なんでも「これからのWeb」というお題でゲストを二人呼んでるんだけどキャンセルが出て今なら空き席あるんですよ、と聞いて「これからの人生」に迷っているところのWebデザイナーを名乗っている私が飛びついたのです。
「これからのWeb」って。なんて大胆かつ大雑把なテーマなんだ!

詳細な内容はツイッターハッシュタグ#panda006で。

それで私の所感を述べたいのだが、これまでなんて狭い視野でWebを見ていたんだ、と。
「ホームページ作れます」なんていうことが特殊技能でも職人の技でもなんでもなくなった昨今、何で生き残っていくのか。何を売って生きていくのか。
トレンドを追いかけて新しい技術をひけらかして小さい運動場でかけっこするような、そういう時代ではないですよ。そんなことしてても周回遅れで入ってきた有能な若者にあっさり体力で負けちゃいますよ。(この年で思いますけど、体力は自然減少していく資本ですから!資本のあるものが優位に立つのは世の常ですから!)
そういうことを技術畑である村岡さん@bathtimefishもWebに携わる活動家(!)長谷川さん@yhassyも極論的にはおっしゃっているのだと感じた。
一言で言えば「Webを」じゃなくて「Webで」の時代だな、と。
こう言うと陳腐に聞こえるかもしれないが逆説的に言うと、「大事なのはWebそのものじゃないですよ」とも言えるだろう。

その先に何があるのか。
それこそがWebデザイナーを名乗る人の資質になっていくだろう。

そして「Webナンタラ」である前に、私は「顧客の悩み相談室であり、一緒に悩みに共感する人であり、それを何らかの方法で表現し、願わくば解決する人」を目指すべきじゃないかと思った。
(実際問題はWebナンタラの完成度も上げたいし、願わくば解決するためにスマホ対応もWordPressもIE6対応もSEOも必要になってくるのだが。解決するための引き出しは多い方がいい。)
要するに、理解者、表現者としての資質。
ここで言う「表現」というのには何種類かある。
一つは顧客の悩みを表現する力。顧客が上手く言語化できない悩みを汲み取って「こういうことに困っているんですね?」と整理する能力とも言える。
もう一つはそれを表現を通して解決する力。「それを消費者に伝えるためにこう表現しましょう。それはこういうふうに表現すると解決しますよ。」といういわゆるデザインする力。
最後に恐らく多くのWebデザイナーに欠けている、自分が抱える問題を表現する力。「それを実現するためにはこれこれこれだけの技術が必要で、だからこれこれこれだけのコストが必要なんです」と専門知識のない顧客に理解できるように表現する力。
最後の力はとても技術と根気と気力を要する。自分が泣けばそれで済むからと努力を放棄しがちだ。(IT業界にうつが増える諸悪の根源だ。)

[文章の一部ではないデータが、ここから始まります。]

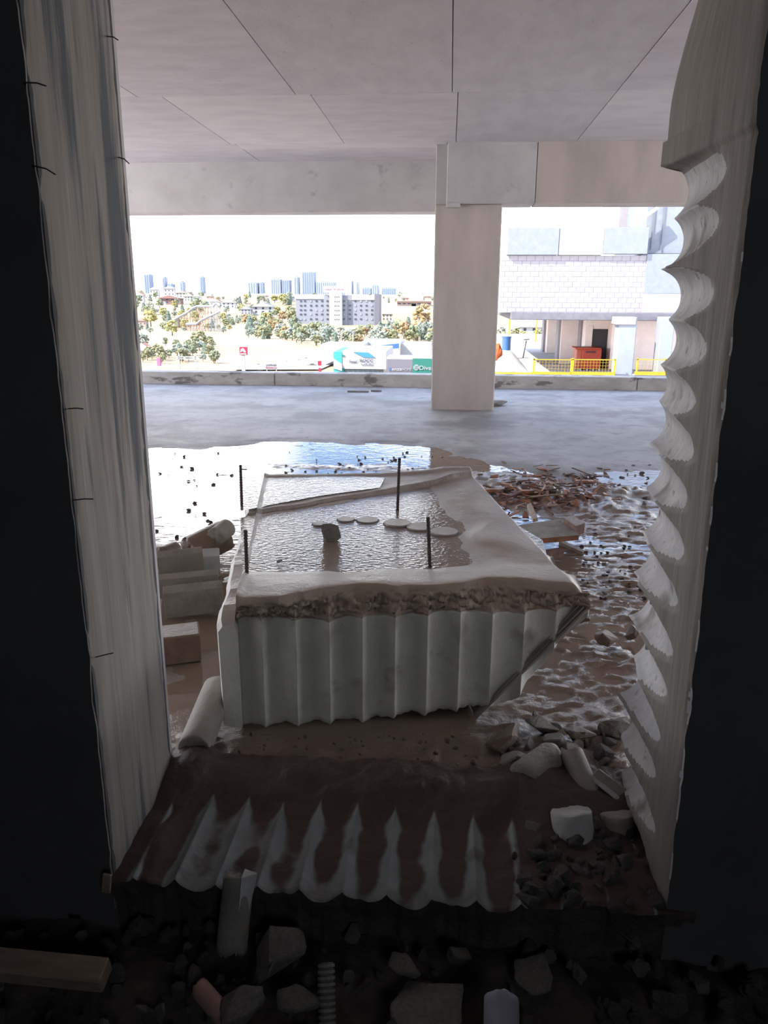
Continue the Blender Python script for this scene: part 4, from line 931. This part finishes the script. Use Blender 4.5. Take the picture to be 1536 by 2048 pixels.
car(516, 733, 13, M['white'], 'white car on the road left of the white hoarding'); car(573, 726, 10, M['white'], 'white car right of the white hoarding'); car(580, 722, 8, pc('silver', (.5, .5, .53)), 'silver car behind the white one')
car(597, 723, 9, pc('dark_car', (.14, .14, .18)), 'dark car on the road bend'); car(611, 720, 10, pc('red_car', (.6, .1, .14)), 'red car at the far end of the row'); car(623, 734, 18, pc('olive_car', (.34, .33, .24)), 'long olive vehicle near the red banner'); car(632, 733, 5, dk, 'tiny dark car by the olive vehicle')
car(502, 664, 10, M['white'], 'white car on the upper track among trees'); car(520, 742, 10, M['white'], 'white car close behind the kerb')
rd = MB(); qs = [G(470, 742), G(560, 742), G(640, 742), G(690, 720), G(620, 716), G(540, 728), G(470, 738)]; rd.add([p+Vector((0, 0, .25)) for p in qs], [tuple(range(7))]); tag(rd.build('road', pc('bright_road', (.62, .60, .60))), kind='structure')
sY = 135.
rs = empty('red_sign', P(486, 745, Y=sY)); tag(rs, 'square red sign with a white emblem on a tall white pole', 'sign')
pbox(479, 694, 494, 710, sY, .5, 'panel', pc('sign_red', (.62, .03, .10), .5), rs); pbox(483, 710, 489.5, 748, sY+.1, .4, 'pole', M['white'], rs)
e = MB(); off = parent_world(rs); pp = [P(a, b, Y=sY-.06)-off for a, b in ((480.5, 704), (481.5, 698), (486, 696), (490, 700), (492, 705), (488, 705), (485, 701.5), (483, 704))]; e.add(pp+[p+Vector((0, .05, 0)) for p in pp], [tuple(range(8))]+[(i, 8+i, 8+(i+1) % 8, (i+1) % 8) for i in range(8)]); e.build('emblem', M['white'], rs)
pbox(480, 706.8, 492.5, 709, sY-.06, .06, 'caption_strip', M['white'], rs)
hs = empty('white_hoarding', P(542, 745, Y=sY)); tag(hs, 'white roadside hoarding with grey lettering and a red line', 'sign')
pbox(529, 725, 557, 739, sY, .3, 'panel', M['white'], hs); text('JASPINER', 532, 732, 4, sY-.05, pc('grey_letters', (.25, .26, .3)), hs, wpx=22); text('SHOWROOM', 531, 737, 3, sY-.05, pc('pink_letters', (.65, .05, .2)), hs, wpx=23)
for x in (533, 552): pbox(x, 739, x+1.5, 748, sY+.1, .2, 'leg', M['white'], hs)
bn = empty('red_banner', P(640, 748, Y=sY)); tag(bn, 'narrow red double banner on a post beside the shop', 'banner')
pbox(635.5, 722, 643, 731, sY, .1, 'flag', pc('banner_red', (.65, .05, .1)), bn); pbox(637, 736, 642.5, 743, sY, .1, 'flag', pc('banner_red2', (.6, .05, .12)), bn); pbox(639, 720, 640.3, 748, sY+.12, .12, 'post', M['white'], bn)
gt = empty('wooden_goal_frame', P(372, 722, Y=150)); tag(gt, 'long pale wooden gate frame at the field edge', 'gate'); pbox(352, 713, 392, 715, 150, .3, 'beam', M['white'], gt); pbox(352, 717, 392, 718.5, 150, .3, 'beam', M['white'], gt)
for x in (357, 390): pbox(x, 706, x+2, 740, 150, .3, 'post', M['white'], gt)
fg = pbox(314, 716, 320, 732, 150, .6, 'pink_stall', pc('pink_magenta', (.7, .25, .5))); tag(fg, 'small pink and purple stall at the left field edge', 'stall')
for i, (px, y0, y1) in enumerate(((683, 664, 690), (706, 664, 692), (735, 671, 690), (752, 672, 690), (761, 664, 690), (838, 660, 684), (302, 600, 622), (498, 640, 664))):
    p = G(px, y1); k = (p-Vector((0, 0, H))).dot(_fw)/F; o = MB().tube((0, 0, 0), (0, 0, (y1-y0)*k), .22, .12, 6).tube((0, 0, (y1-y0)*k), (1.6, 0, (y1-y0)*k+.3), .12, .1, 5).build('lamp_post', M['white'], loc=p); tag(o, 'thin white lamp post before the distant trees', 'lamp post', 'lamp posts along the valley road')
# white shop with ROCC lettering
cy = pc('cyan_panel', (.10, .62, .60)); nv_ = pc('navy_letters', (.03, .10, .20)); gr_ = pc('shop_grey', (.30, .29, .34)); gn = pc('shop_green', (.05, .30, .24)); gl = pc('shop_glass', (.20, .28, .32), .3)
shp = empty('white_shop', P(725, 748, Y=130)); tag(shp, 'white showroom with navy lettering, cyan side panel and blue stripe', 'shop'); Y0 = 130.
pbox(684, 703, 772, 738, Y0, 16, 'facade', M['white'], shp); pbox(667, 704, 684, 752, Y0-.1, 12, 'cyan_side', cy, shp)
e = MB(); off = parent_world(shp); pp = [P(a, b, Y=Y0-.25)-off for a, b in ((667, 717), (684, 728), (684, 742), (667, 737))]; e.add(pp, [(0, 1, 2, 3)][::1]); e.build('white_stripe', M['white'], shp)
pbox(684, 738, 767, 752, Y0+.3, 15, 'glazing', gl, shp); pbox(684, 736, 688, 752, Y0-.05, .4, 'corner_post', pc('teal_post', (.05, .35, .33)), shp)
for i in range(7): pbox(696+i*10, 738, 697+i*10, 752, Y0+.2, .1, 'mullion', M['pale'], shp)
e = MB(); pp = [P(a, b, Y=Y0-.12)-off for a, b in ((706, 704), (737, 705), (751, 715.5), (728, 715))]; e.add(pp+[p+Vector((0, .1, 0)) for p in pp], [(0, 1, 2, 3)[::-1], (4, 5, 6, 7), (0, 4, 5, 1), (1, 5, 6, 2), (2, 6, 7, 3), (3, 7, 4, 0)]); e.build('blue_stripe', pc('stripe_blue', (.10, .42, .80)), shp)
pbox(684, 710, 689, 713, Y0-.15, .15, 'green_badge', gn, shp)
text('ROCC', 719, 724.6, 6.6, Y0-.12, nv_, shp, wpx=27); text('GARDEN', 722, 730.6, 3, Y0-.12, nv_, shp, wpx=25); text('Sutaf', 697, 725.5, 5.5, Y0-.12, nv_, shp, wpx=18, font_shear=.35)
bk = empty('blue_roofed_hall', P(760, 712, Y=170)); tag(bk, 'white hall with a bright blue glazed roof edge behind the shops', 'building')
pbox(722, 684, 800, 716, 172, 14, 'hall_wall', M['white'], bk); pbox(640, 690, 725, 722, 160, 12, 'hall_wing', M['white'], bk)
e = MB(); off = parent_world(bk); pp = [P(a, b, Y=168)-off for a, b in ((735, 694), (797.5, 687), (797.5, 696.5), (735, 701.5))]; e.add(pp+[p+Vector((0, .8, 0)) for p in pp], [(0, 1, 2, 3)[::-1], (4, 5, 6, 7), (0, 4, 5, 1), (1, 5, 6, 2), (2, 6, 7, 3), (3, 7, 4, 0)]); e.build('blue_glazing', pc('roof_blue', (.10, .25, .62)), bk)
pbox(746, 704, 777, 710, 167.8, .4, 'window_band', pc('band_grey', (.45, .47, .53)), bk); pbox(800, 688, 862, 714, 175, 10, 'hall_annex', M['white'], bk)
sg = empty('grey_green_shopfront', P(830, 748, Y=122)); tag(sg, 'long shopfront band, grey half lettered enza HOME, green half lettered Divan', 'shop')
pbox(774, 719, 825, 752, 122, 6, 'grey_fascia', gr_, sg); pbox(825, 717.5, 905, 752, 122, 6, 'green_fascia', gn, sg); pbox(773, 716, 905, 719, 122.2, 6, 'coping', M['white'], sg)
text('enza', 783, 741, 6.2, 121.9, M['white'], sg, wpx=20); text('HOME', 804, 741, 5, 121.9, pc('pale_letters', (.6, .6, .66)), sg, wpx=18); text('II', 777, 741.5, 6.5, 121.9, pc('blue_letters', (.1, .3, .7)), sg, wpx=4); text('Divan', 838, 739.5, 8, 121.9, M['white'], sg, wpx=29)
c = P(832.5, 735, Y=121.9)-parent_world(sg); MB().tube(c, c+Vector((0, .05, 0)), .44, n=24).build('globe_logo', M['white'], sg)
for k in (-1, 0, 1): MB().box((c.x-.36, c.y-.03, c.z+k*.2-.025), (c.x+.36, c.y, c.z+k*.2+.025)).build('globe_line', gn, sg); MB().box((c.x+k*.2-.02, c.y-.03, c.z-.36), (c.x+k*.2+.02, c.y, c.z+.36)).build('globe_line', gn, sg)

コミュニケーションは分かり合って初めて「成立した」という。
自分が相手の言い分を理解して表現するだけでは成立はしていなくて、相手にも自分のことを理解してもらってこそのコミュニケーションだ。

実はこれは別にWebナンタラに限った話ではない。
自分が泣けば済むから、という美学がなぜか日本にはあって、少なくとも私にはあって、これは実際は自分が泣くだけで済んでいないのだ。

泣いている間、するべきことが進んでいない。
進んでいない理由を説明できない。(黙って泣いているから)(そして「オレはお前のせいで泣いてたんだぞ」というフラストレーションをためる)
相手は理由がないのに進んでいないことで、あなたのことを怠慢だと思うかもしれないし、自分のことを軽んじられたと思うかもしれないし、あなたを見捨てて誰か他の人に頼もうと思うかもしれない。
たった二者間でもこれだけの悲劇が起こってしまうのだ。

あなたは一体何人と関わって生きてますか?

「自分が泣けば済む」という考え方こそ傲慢だと気づいてくる。
そんなにあなたは(私は)神様じゃないのだ。

それだけではない。
泣くのをやめれば、Webの世界はこんなにも自由で、あの手この手で表現が可能なツールなのだ。好きなことができる。どんどんできるようになっていく。
私はデザインより断然コンテンツを作りたいね!と思う。(・・・デザインしたくないって意味じゃなくてね。)

「自分のことを理解してもらう」
これはわがままではなくて、あなたと真摯に付きあおうとする人にとって最高のプレゼントだと思う。
相手のことを知って、自分のことを知ってもらって、それでこそいい仕事ができる。
いい人生が送れる。
いい恋愛を経験できる。

というわけで、これからは自分を知ってもらう努力を最大限しますので、お仕事と恋人の方ひとつよろしくお願いします。